— start —

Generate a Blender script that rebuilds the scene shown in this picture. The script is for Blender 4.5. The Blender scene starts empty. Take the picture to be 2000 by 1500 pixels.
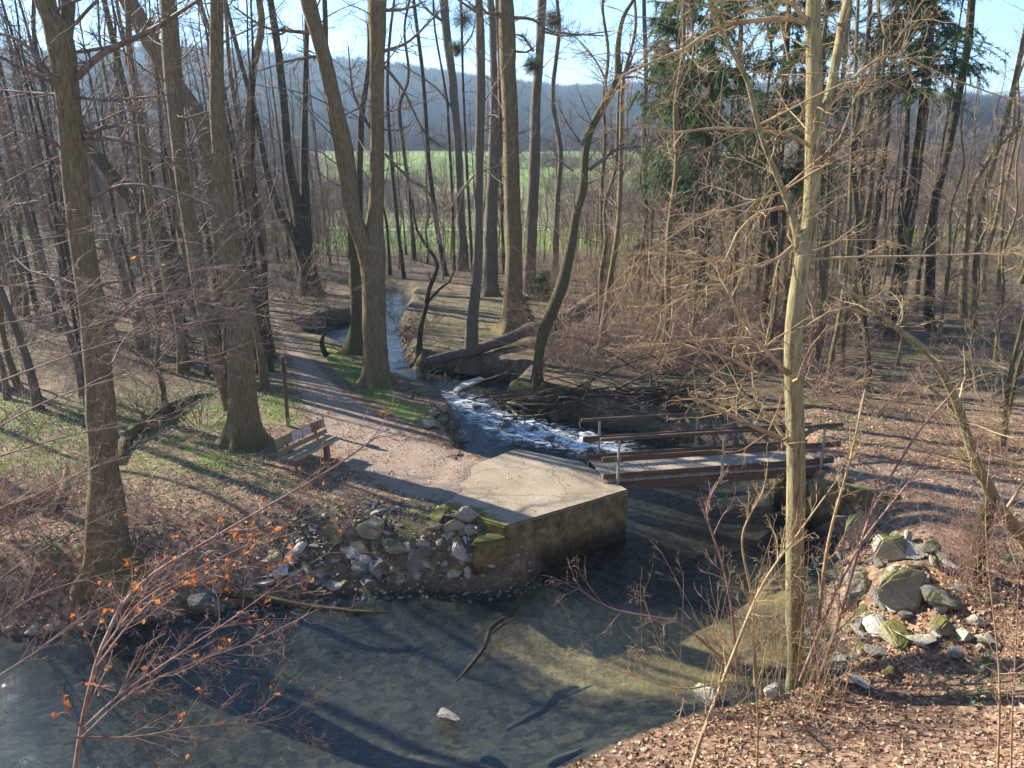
import bpy, bmesh, math
import numpy as np
from mathutils import Vector

scn = bpy.context.scene
R_ = math.radians

# ------------------------------------------------------------------ camera
CAM_H, PITCH, FPX = 6.8, R_(15.5), 1510.0
cam_d = bpy.data.cameras.new('camera')
cam_d.sensor_width = 36.0
cam_d.lens = 36.0 * FPX / 2000.0
cam_d.clip_start, cam_d.clip_end = 0.1, 6000.0
cam = bpy.data.objects.new('camera', cam_d)
cam.location = (0, 0, CAM_H)
cam.rotation_euler = (R_(90) - PITCH, 0, 0)
scn.collection.objects.link(cam)
scn.camera = cam

# ------------------------------------------------------------------ sky, sun, exposure
SUN_EL = R_(29.0)
SUN_AZ = math.atan2(-0.84, 0.54)            # clockwise from +Y
w = bpy.data.worlds.new('World')
scn.world = w
w.use_nodes = True
wn = w.node_tree
bg = wn.nodes['Background']
sky = wn.nodes.new('ShaderNodeTexSky')
sky.sky_type = 'NISHITA'
sky.sun_disc = False
sky.sun_elevation = SUN_EL
sky.sun_rotation = SUN_AZ % (2 * math.pi)
sky.air_density, sky.dust_density, sky.ozone_density = 1.0, 0.0, 5.0
wn.links.new(sky.outputs[0], bg.inputs[0])
bg.inputs[1].default_value = 0.085
sd = bpy.data.lights.new('sun', 'SUN')
sd.energy = 5.0
sd.angle = R_(0.5)
sd.color = (1.0, 0.91, 0.77)
sun = bpy.data.objects.new('sun', sd)
svec = Vector((math.sin(SUN_AZ) * math.cos(SUN_EL), math.cos(SUN_AZ) * math.cos(SUN_EL), math.sin(SUN_EL)))
sun.rotation_euler = (-svec).to_track_quat('-Z', 'Y').to_euler()
sun.location = svec * 60
scn.collection.objects.link(sun)
scn.view_settings.view_transform = 'Standard'
scn.view_settings.look = 'None'
scn.view_settings.exposure = 1.85
scn.view_settings.gamma = 1.0
scn.cycles.max_bounces = 6
scn.cycles.diffuse_bounces = 2
scn.cycles.glossy_bounces = 2
scn.cycles.transparent_max_bounces = 8
scn.cycles.volume_bounces = 0
scn.cycles.sample_clamp_indirect = 6.0
scn.cycles.use_denoising = True

# ------------------------------------------------------------------ small helpers
CT, ST = math.cos(PITCH), math.sin(PITCH)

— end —

• [DIRECTIVE]
Go through the listing above and quote it exactly, apart from its images.

• [ANSWER TO THE PROBLEM]
Generate a Blender script that rebuilds the scene shown in this picture. The script is for Blender 4.5. The Blender scene starts empty. Take the picture to be 2000 by 1500 pixels.
import bpy, bmesh, math
import numpy as np
from mathutils import Vector

scn = bpy.context.scene
R_ = math.radians

# ------------------------------------------------------------------ camera
CAM_H, PITCH, FPX = 6.8, R_(15.5), 1510.0
cam_d = bpy.data.cameras.new('camera')
cam_d.sensor_width = 36.0
cam_d.lens = 36.0 * FPX / 2000.0
cam_d.clip_start, cam_d.clip_end = 0.1, 6000.0
cam = bpy.data.objects.new('camera', cam_d)
cam.location = (0, 0, CAM_H)
cam.rotation_euler = (R_(90) - PITCH, 0, 0)
scn.collection.objects.link(cam)
scn.camera = cam

# ------------------------------------------------------------------ sky, sun, exposure
SUN_EL = R_(29.0)
SUN_AZ = math.atan2(-0.84, 0.54)            # clockwise from +Y
w = bpy.data.worlds.new('World')
scn.world = w
w.use_nodes = True
wn = w.node_tree
bg = wn.nodes['Background']
sky = wn.nodes.new('ShaderNodeTexSky')
sky.sky_type = 'NISHITA'
sky.sun_disc = False
sky.sun_elevation = SUN_EL
sky.sun_rotation = SUN_AZ % (2 * math.pi)
sky.air_density, sky.dust_density, sky.ozone_density = 1.0, 0.0, 5.0
wn.links.new(sky.outputs[0], bg.inputs[0])
bg.inputs[1].default_value = 0.085
sd = bpy.data.lights.new('sun', 'SUN')
sd.energy = 5.0
sd.angle = R_(0.5)
sd.color = (1.0, 0.91, 0.77)
sun = bpy.data.objects.new('sun', sd)
svec = Vector((math.sin(SUN_AZ) * math.cos(SUN_EL), math.cos(SUN_AZ) * math.cos(SUN_EL), math.sin(SUN_EL)))
sun.rotation_euler = (-svec).to_track_quat('-Z', 'Y').to_euler()
sun.location = svec * 60
scn.collection.objects.link(sun)
scn.view_settings.view_transform = 'Standard'
scn.view_settings.look = 'None'
scn.view_settings.exposure = 1.85
scn.view_settings.gamma = 1.0
scn.cycles.max_bounces = 6
scn.cycles.diffuse_bounces = 2
scn.cycles.glossy_bounces = 2
scn.cycles.transparent_max_bounces = 8
scn.cycles.volume_bounces = 0
scn.cycles.sample_clamp_indirect = 6.0
scn.cycles.use_denoising = True

# ------------------------------------------------------------------ small helpers
CT, ST = math.cos(PITCH), math.sin(PITCH)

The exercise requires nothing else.